Photographer Spotlight: Caroline LeFevre

If you're ever having your picture taken, pray that Caroline LeFevre is on the other side of the camera. A rare ability to draw out her subjects' best, most natural selves—maybe with a laugh, a subtle hand gesture, or a glance over the shoulder—is a hallmark of her portraiture (which, we might add, is refreshingly devoid of any wan, sunken-eyed PYT's or panty-flashing party girls, both of which could reasonably be expected from a young, female photographer in New York City). 

LeFevre, who's also working towards her masters at Pratt's Information and Library Science program, attributes some of her talent to an insatiable curiosity. "In school, I was never audacious enough to present myself an artist," says LeFevre. "But now that I look over the work I make,  and see how much my thoughts are consumed with ideas, I've given over to the identity of an artist who is just trying to visually understand and interpret life, and the culture of our times."

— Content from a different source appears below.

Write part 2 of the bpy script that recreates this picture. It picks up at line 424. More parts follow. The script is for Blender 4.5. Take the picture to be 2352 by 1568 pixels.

LeFevre is careful to draw a distinction between her commercial work — which tends towards a natural lightness and optimism — from the more experimental images she creates for herself. "For my personal work, I tend to make images rather than take images," she explains. "I like for my work to show that process of making." A recent series, for example, depicted a single navy skirt slowly reduced to its individual pixels in 12 progressive images. 

As for what she's dying to snap next, LeFevre hopes to eventually explore her longtime fascination with geology on an Icelandic fault line. "Since an early age, I have been interested in earth sciences, especially in the forces that drive plate tectonics forcing a rift valley smack dab in the middle of the country," she says. "To travel there, and photograph what I saw, would be an amazing experience."